Supplied information:
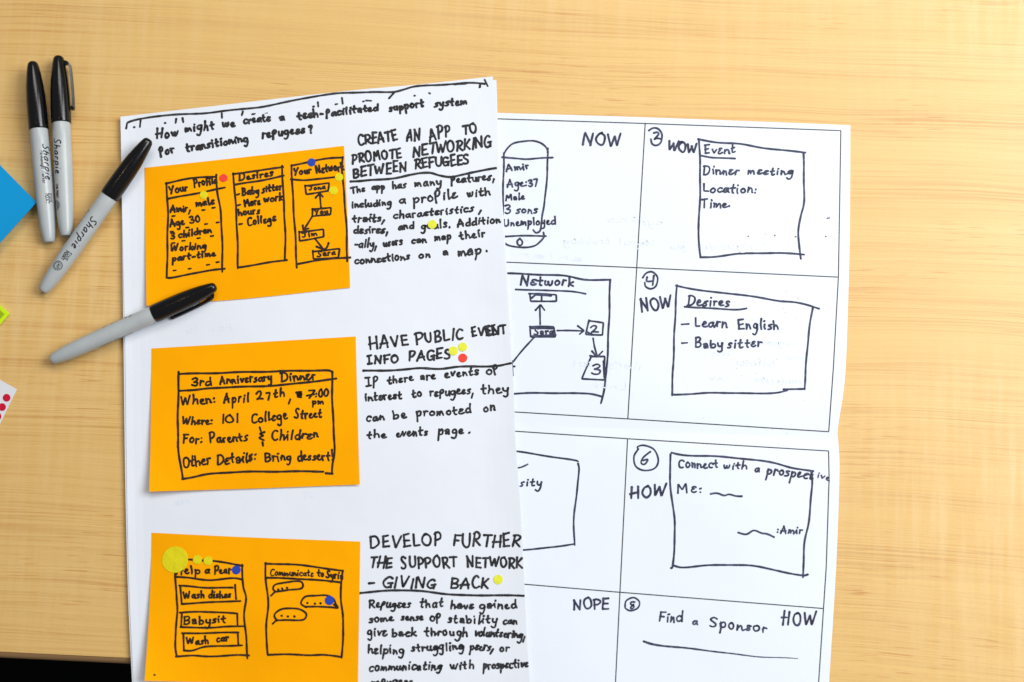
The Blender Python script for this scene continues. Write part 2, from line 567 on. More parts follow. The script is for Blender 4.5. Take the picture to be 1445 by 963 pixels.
def z_D(u, v):
    # landscape print, once folded across the middle and lying on its crease
    line = 598 + (u - 720) * 0.048
    d = abs(v - line)
    ridge = 0.0024 * (1 - math.exp(-d / 46.0)) * math.exp(-d / 230.0)
    k = min(1.0, max(0.0, (u - 690) / 260.0))
    return base_h(u, v) + 0.0003 + ridge * (0.25 + 0.75 * k)


def z_stack(u, v):
    e = lerp_x(EDGE_R, v)
    c = max(0.0, 1 - (e - u) / 55.0)
    l = max(0.0, 1 - (u - lerp_x(EDGE_L, v)) / 30.0)
    return base_h(u, v) + 0.0016 + 0.0013 * min(1.2, c) ** 2 * (0.5 + 0.5 * min(1, max(0, (v - 120) / 400))) \
        + 0.0010 * min(1.2, l) ** 2


def lerp_x(E, v):
    if v <= E[0][1]:
        return E[0][0]
    for a, b in zip(E, E[1:]):
        if v <= b[1]:
            return a[0] + (b[0] - a[0]) * (v - a[1]) / (b[1] - a[1])
    return E[-1][0]


EDGE_R = [(699.5, 121), (703.5, 237), (709, 305), (713.5, 375), (719.5, 474), (724.5, 552), (726.5, 620), (734, 720), (739.5, 825), (745, 925), (750, 990)]
EDGE_L = [(170.4, 184), (172.5, 300), (174.6, 400), (177, 520), (178.5, 640), (180.5, 760), (183.5, 860), (188.6, 963), (190, 990)]


def z_C(u, v): return z_stack(u, v) + 0.0000
def z_B(u, v): return z_stack(u, v) + 0.0003
def z_A(u, v): return z_stack(u, v) + 0.0006


# ------------------------------------------------------------------ floor and table
V = [(-3, -3, -0.74), (3, -3, -0.74), (3, 3, -0.74), (-3, 3, -0.74)]
mf = mat('dark_carpet', (0.004, 0.004, 0.0045), 0.95, 0.05)
kk = NT(mf)
kk.bump(kk.noise(kk.mapping((1, 1, 1)), 300, 3), 0.6, 0.004)
fl = mesh_obj('floor', V, [(0, 1, 2, 3)], mf)
fl['kind'] = 'structure'

a, b = P(0, 929, 0), P(188, 938, 0)
ang = math.atan2(b[1] - a[1], b[0] - a[0])
table = thing('table', 'pale maple laminate table with its dark front edge showing at lower left', 'table', (a[0], a[1], -0.74), None, (0, 0, ang))
# profile of the slab across the front edge (local y, z) ; the top is at z = 0.74
r_, th = 0.0045, 0.028
prof = [(0.9, 0.0)]
for k in range(0, 7):
    t = math.pi / 2 * k / 6
    prof.append((r_ - r_ * math.sin(t) + 0.0, -r_ + r_ * math.cos(t)))
x0, x1 = -0.55, 1.25
V, F = [], []
top_prof = prof[:3]
for x in (x0, x1):
    for y, z in prof[:1] + prof[1:2]:
        V.append((x, y, 0.74 + z))
me_v = [(x0, 0.9, 0.74), (x1, 0.9, 0.74), (x1, r_, 0.74), (x0, r_, 0.74), (x0, 0.9, 0.712), (x1, 0.9, 0.712), (x1, r_, 0.712), (x0, r_, 0.712)]
mesh_obj('tabletop', me_v, [(0, 3, 2, 1), (4, 5, 6, 7), (0, 1, 5, 4), (3, 7, 6, 2), (1, 2, 6, 5), (0, 4, 7, 3)], M_WOOD, table)
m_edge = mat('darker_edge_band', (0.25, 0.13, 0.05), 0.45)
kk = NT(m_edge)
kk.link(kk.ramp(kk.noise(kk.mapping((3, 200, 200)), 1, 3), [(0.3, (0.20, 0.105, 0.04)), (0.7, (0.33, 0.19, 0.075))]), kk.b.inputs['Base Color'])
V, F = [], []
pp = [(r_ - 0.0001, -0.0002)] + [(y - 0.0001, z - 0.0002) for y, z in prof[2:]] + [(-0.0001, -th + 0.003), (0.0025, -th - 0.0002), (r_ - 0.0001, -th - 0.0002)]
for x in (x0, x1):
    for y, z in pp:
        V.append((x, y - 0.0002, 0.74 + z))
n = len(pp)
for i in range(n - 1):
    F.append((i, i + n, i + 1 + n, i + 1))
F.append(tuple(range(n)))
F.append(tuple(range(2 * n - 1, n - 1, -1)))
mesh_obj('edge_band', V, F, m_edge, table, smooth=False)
m_leg = mat('black_metal_leg', (0.01, 0.01, 0.01), 0.4)
for lx, ly in ((x0 + 0.08, 0.08), (x1 - 0.08, 0.08), (x0 + 0.08, 0.82), (x1 - 0.08, 0.82)):
    V, F = [], []
    for zz in (0.001, 0.711):
        for q in range(12):
            t = 2 * math.pi * q / 12
            V.append((lx + 0.022 * math.cos(t), ly + 0.022 * math.sin(t), zz))
    F = [(q, (q + 1) % 12, 12 + (q + 1) % 12, 12 + q) for q in range(12)] + [tuple(range(11, -1, -1)), tuple(range(12, 24))]
    mesh_obj('leg', V, F, m_leg, table, smooth=False)


# ------------------------------------------------------------------ sheets of paper
def on(u, v, z=0.0):
    return P(u, v, z)


TH = 0.00012
oD = on(950, 560)
D = thing('paper_sheet', 'white printed sheet of numbered sketch boxes reading NOW, WOW, HOW, right of the note sheets', 'paper', oD)
patch('paper', [(560, 156), (575, 500), (582, 600), (590, 800), (596, 1000)],
      [(1200, 177), (1199.5, 300), (1198, 385), (1193, 526), (1184.5, 590), (1182, 610), (1183.2, 628), (1184.7, 668), (1180, 800), (1170, 963), (1168, 1000)],
      [(560, 156), (701, 159.5), (930, 166.5), (1200, 177)], [(596, 1000), (900, 1000), (1168, 1000)],
      z_D, TH, M_PAPER2, D, oD, 60, 150)

oS = on(450, 560)
C_ = thing('paper_sheet', 'white sheet at the bottom of the left stack, only its edges showing', 'paper', oS, 'white sheets stacked at left')
patch('paper', [(172, 190), (172.0, 300), (173.2, 400), (174.8, 520), (176.2, 640), (178.5, 760), (181.5, 860), (186.5, 963), (188, 990)],
      [(700.5, 113), (705, 237), (710.5, 305), (715, 375), (720.5, 474), (725, 552), (727.5, 620), (735, 720), (740, 825), (745, 925), (750, 990)],
      [(172, 190), (430, 148), (700.5, 113)], [(188, 990), (450, 990), (750, 990)], z_C, TH, M_PAPER, C_, oS, 30, 60)
B_ = thing('paper_sheet', 'white sheet peeking above the top sheet with a long wavy marker line along it', 'paper', oS, 'white sheets stacked at left')
patch('paper', [(170, 165), (172, 300), (175, 400), (178, 520), (179, 640), (181.5, 760), (185, 860), (190, 963), (192, 990)],
      [(695.5, 108), (698, 200), (703, 305), (708, 375), (714, 474), (719, 552), (722, 620), (729, 720), (734, 825), (740, 925), (744, 990)],
      [(170, 165), (300, 150), (480, 129.5), (600, 118.5), (695.5, 108)], [(192, 990), (450, 990), (744, 990)], z_B, TH, M_PAPER, B_, oS, 30, 60)
A_ = thing('paper_sheet', 'top white sheet of the left stack, handwritten headings and three orange notes on it', 'paper', oS, 'white sheets stacked at left')
patch('paper', EDGE_L, EDGE_R, [(170.4, 184), (300, 169.5), (480, 148.5), (600, 136.5), (699.5, 121)], [(190, 990), (450, 990), (750, 990)],
      z_A, TH, M_PAPER, A_, oS, 50, 70)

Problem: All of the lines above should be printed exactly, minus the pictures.

Output of the task:
The Blender Python script for this scene continues. Write part 2, from line 567 on. More parts follow. The script is for Blender 4.5. Take the picture to be 1445 by 963 pixels.
def z_D(u, v):
    # landscape print, once folded across the middle and lying on its crease
    line = 598 + (u - 720) * 0.048
    d = abs(v - line)
    ridge = 0.0024 * (1 - math.exp(-d / 46.0)) * math.exp(-d / 230.0)
    k = min(1.0, max(0.0, (u - 690) / 260.0))
    return base_h(u, v) + 0.0003 + ridge * (0.25 + 0.75 * k)


def z_stack(u, v):
    e = lerp_x(EDGE_R, v)
    c = max(0.0, 1 - (e - u) / 55.0)
    l = max(0.0, 1 - (u - lerp_x(EDGE_L, v)) / 30.0)
    return base_h(u, v) + 0.0016 + 0.0013 * min(1.2, c) ** 2 * (0.5 + 0.5 * min(1, max(0, (v - 120) / 400))) \
        + 0.0010 * min(1.2, l) ** 2


def lerp_x(E, v):
    if v <= E[0][1]:
        return E[0][0]
    for a, b in zip(E, E[1:]):
        if v <= b[1]:
            return a[0] + (b[0] - a[0]) * (v - a[1]) / (b[1] - a[1])
    return E[-1][0]


EDGE_R = [(699.5, 121), (703.5, 237), (709, 305), (713.5, 375), (719.5, 474), (724.5, 552), (726.5, 620), (734, 720), (739.5, 825), (745, 925), (750, 990)]
EDGE_L = [(170.4, 184), (172.5, 300), (174.6, 400), (177, 520), (178.5, 640), (180.5, 760), (183.5, 860), (188.6, 963), (190, 990)]


def z_C(u, v): return z_stack(u, v) + 0.0000
def z_B(u, v): return z_stack(u, v) + 0.0003
def z_A(u, v): return z_stack(u, v) + 0.0006


# ------------------------------------------------------------------ floor and table
V = [(-3, -3, -0.74), (3, -3, -0.74), (3, 3, -0.74), (-3, 3, -0.74)]
mf = mat('dark_carpet', (0.004, 0.004, 0.0045), 0.95, 0.05)
kk = NT(mf)
kk.bump(kk.noise(kk.mapping((1, 1, 1)), 300, 3), 0.6, 0.004)
fl = mesh_obj('floor', V, [(0, 1, 2, 3)], mf)
fl['kind'] = 'structure'

a, b = P(0, 929, 0), P(188, 938, 0)
ang = math.atan2(b[1] - a[1], b[0] - a[0])
table = thing('table', 'pale maple laminate table with its dark front edge showing at lower left', 'table', (a[0], a[1], -0.74), None, (0, 0, ang))
# profile of the slab across the front edge (local y, z) ; the top is at z = 0.74
r_, th = 0.0045, 0.028
prof = [(0.9, 0.0)]
for k in range(0, 7):
    t = math.pi / 2 * k / 6
    prof.append((r_ - r_ * math.sin(t) + 0.0, -r_ + r_ * math.cos(t)))
x0, x1 = -0.55, 1.25
V, F = [], []
top_prof = prof[:3]
for x in (x0, x1):
    for y, z in prof[:1] + prof[1:2]:
        V.append((x, y, 0.74 + z))
me_v = [(x0, 0.9, 0.74), (x1, 0.9, 0.74), (x1, r_, 0.74), (x0, r_, 0.74), (x0, 0.9, 0.712), (x1, 0.9, 0.712), (x1, r_, 0.712), (x0, r_, 0.712)]
mesh_obj('tabletop', me_v, [(0, 3, 2, 1), (4, 5, 6, 7), (0, 1, 5, 4), (3, 7, 6, 2), (1, 2, 6, 5), (0, 4, 7, 3)], M_WOOD, table)
m_edge = mat('darker_edge_band', (0.25, 0.13, 0.05), 0.45)
kk = NT(m_edge)
kk.link(kk.ramp(kk.noise(kk.mapping((3, 200, 200)), 1, 3), [(0.3, (0.20, 0.105, 0.04)), (0.7, (0.33, 0.19, 0.075))]), kk.b.inputs['Base Color'])
V, F = [], []
pp = [(r_ - 0.0001, -0.0002)] + [(y - 0.0001, z - 0.0002) for y, z in prof[2:]] + [(-0.0001, -th + 0.003), (0.0025, -th - 0.0002), (r_ - 0.0001, -th - 0.0002)]
for x in (x0, x1):
    for y, z in pp:
        V.append((x, y - 0.0002, 0.74 + z))
n = len(pp)
for i in range(n - 1):
    F.append((i, i + n, i + 1 + n, i + 1))
F.append(tuple(range(n)))
F.append(tuple(range(2 * n - 1, n - 1, -1)))
mesh_obj('edge_band', V, F, m_edge, table, smooth=False)
m_leg = mat('black_metal_leg', (0.01, 0.01, 0.01), 0.4)
for lx, ly in ((x0 + 0.08, 0.08), (x1 - 0.08, 0.08), (x0 + 0.08, 0.82), (x1 - 0.08, 0.82)):
    V, F = [], []
    for zz in (0.001, 0.711):
        for q in range(12):
            t = 2 * math.pi * q / 12
            V.append((lx + 0.022 * math.cos(t), ly + 0.022 * math.sin(t), zz))
    F = [(q, (q + 1) % 12, 12 + (q + 1) % 12, 12 + q) for q in range(12)] + [tuple(range(11, -1, -1)), tuple(range(12, 24))]
    mesh_obj('leg', V, F, m_leg, table, smooth=False)


# ------------------------------------------------------------------ sheets of paper
def on(u, v, z=0.0):
    return P(u, v, z)


TH = 0.00012
oD = on(950, 560)
D = thing('paper_sheet', 'white printed sheet of numbered sketch boxes reading NOW, WOW, HOW, right of the note sheets', 'paper', oD)
patch('paper', [(560, 156), (575, 500), (582, 600), (590, 800), (596, 1000)],
      [(1200, 177), (1199.5, 300), (1198, 385), (1193, 526), (1184.5, 590), (1182, 610), (1183.2, 628), (1184.7, 668), (1180, 800), (1170, 963), (1168, 1000)],
      [(560, 156), (701, 159.5), (930, 166.5), (1200, 177)], [(596, 1000), (900, 1000), (1168, 1000)],
      z_D, TH, M_PAPER2, D, oD, 60, 150)

oS = on(450, 560)
C_ = thing('paper_sheet', 'white sheet at the bottom of the left stack, only its edges showing', 'paper', oS, 'white sheets stacked at left')
patch('paper', [(172, 190), (172.0, 300), (173.2, 400), (174.8, 520), (176.2, 640), (178.5, 760), (181.5, 860), (186.5, 963), (188, 990)],
      [(700.5, 113), (705, 237), (710.5, 305), (715, 375), (720.5, 474), (725, 552), (727.5, 620), (735, 720), (740, 825), (745, 925), (750, 990)],
      [(172, 190), (430, 148), (700.5, 113)], [(188, 990), (450, 990), (750, 990)], z_C, TH, M_PAPER, C_, oS, 30, 60)
B_ = thing('paper_sheet', 'white sheet peeking above the top sheet with a long wavy marker line along it', 'paper', oS, 'white sheets stacked at left')
patch('paper', [(170, 165), (172, 300), (175, 400), (178, 520), (179, 640), (181.5, 760), (185, 860), (190, 963), (192, 990)],
      [(695.5, 108), (698, 200), (703, 305), (708, 375), (714, 474), (719, 552), (722, 620), (729, 720), (734, 825), (740, 925), (744, 990)],
      [(170, 165), (300, 150), (480, 129.5), (600, 118.5), (695.5, 108)], [(192, 990), (450, 990), (744, 990)], z_B, TH, M_PAPER, B_, oS, 30, 60)
A_ = thing('paper_sheet', 'top white sheet of the left stack, handwritten headings and three orange notes on it', 'paper', oS, 'white sheets stacked at left')
patch('paper', EDGE_L, EDGE_R, [(170.4, 184), (300, 169.5), (480, 148.5), (600, 136.5), (699.5, 121)], [(190, 990), (450, 990), (750, 990)],
      z_A, TH, M_PAPER, A_, oS, 50, 70)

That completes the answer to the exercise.